Digression #3: About karma: I spent five hours on a bus recently with an Indian man who is in finance now but used to study literature. He liked Orwell's essays and he liked Ayn Rand and he liked Somerset Maughn. I don't know how to spell that. And also he told me about karma, and that you can accumulate it by eating chicken, and I tried to answer him with my Catholic impulses and urges, but I don't think it translated well. Anyway, we'll be having Thai food in midtown soon.
And now that the digressions are over, back to my main point, which was that I might say I broke somebody's heart when I was drunk, even if I felt it was wrong and that there was something sacred between us. And I might say it kind of caustically sober, if I were feeling caustic and like filing my nails and throwing out hard snappy brilliant comments like little obsidian arrowheads, or like orders in the 1930s newsroom, but I would only say that about somebody who only thought I broke their heart, and who deserved derision as a result. Or about someone whose story was just too gorgeously terrible even in its poignancy--like Lucid Billy, I mean, really. But about someone I had loved, at all, or had kissed with some tenderness, or had whispered some delicate word to*, could I ever tell a near-stranger on a football field casually but earnestly that I had broken their heart? How self-important would I have to be? How abnormally self-aware?
And of course, it's possible that no one ever did say that. I might be making that up. But, you know, the mind is its own place.
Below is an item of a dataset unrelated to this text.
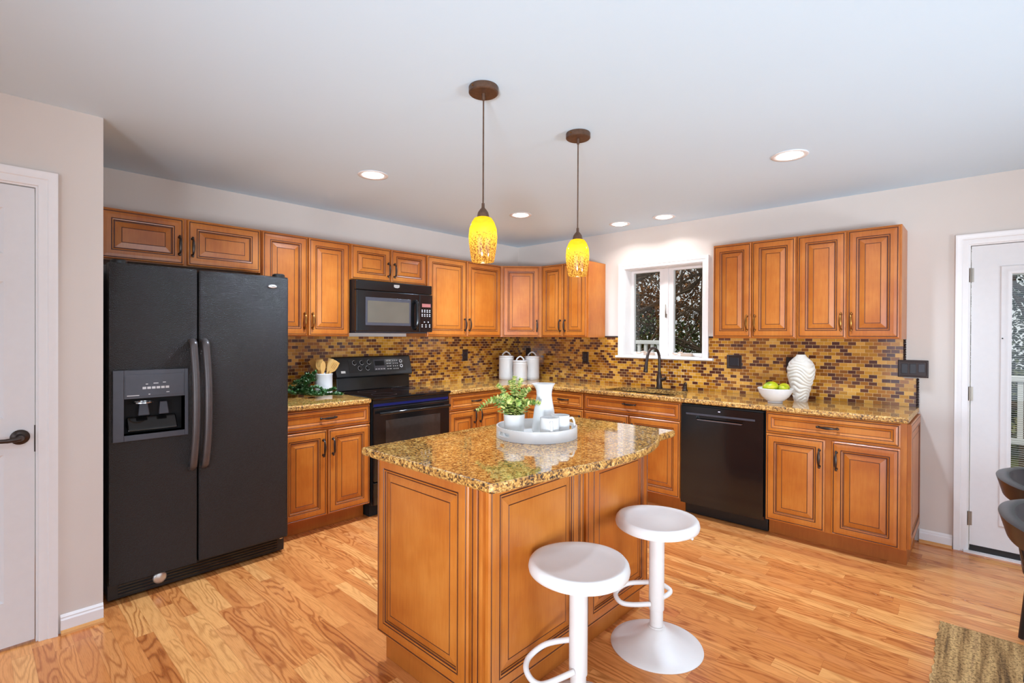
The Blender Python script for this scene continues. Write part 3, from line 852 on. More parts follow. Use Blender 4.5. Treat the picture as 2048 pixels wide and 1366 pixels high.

*(that's why I haven't historically uttered so many delicate words, except to my own sweet hands and feet.)
In other news, I heard by chance this recording of the MB's voice, and let me tell you what, that nearly broke my heart. Not that I don't talk regularly on the phone to the MB, because I do. But oh, Thornton Wilder! Do we ever love anyone enough when we have them around? I have been known to call the lady "vaguely peevish," and for that I should be flogged and flogged again. Because you know, some people are just rare and just rare.
Okay, enough of this saccharine shit. I wish I had some good news for you, like that a rat lives in my apartment or that someone was nibbling on my earlobe because they thought it was someone else's, but you know what? That did happen! Phew.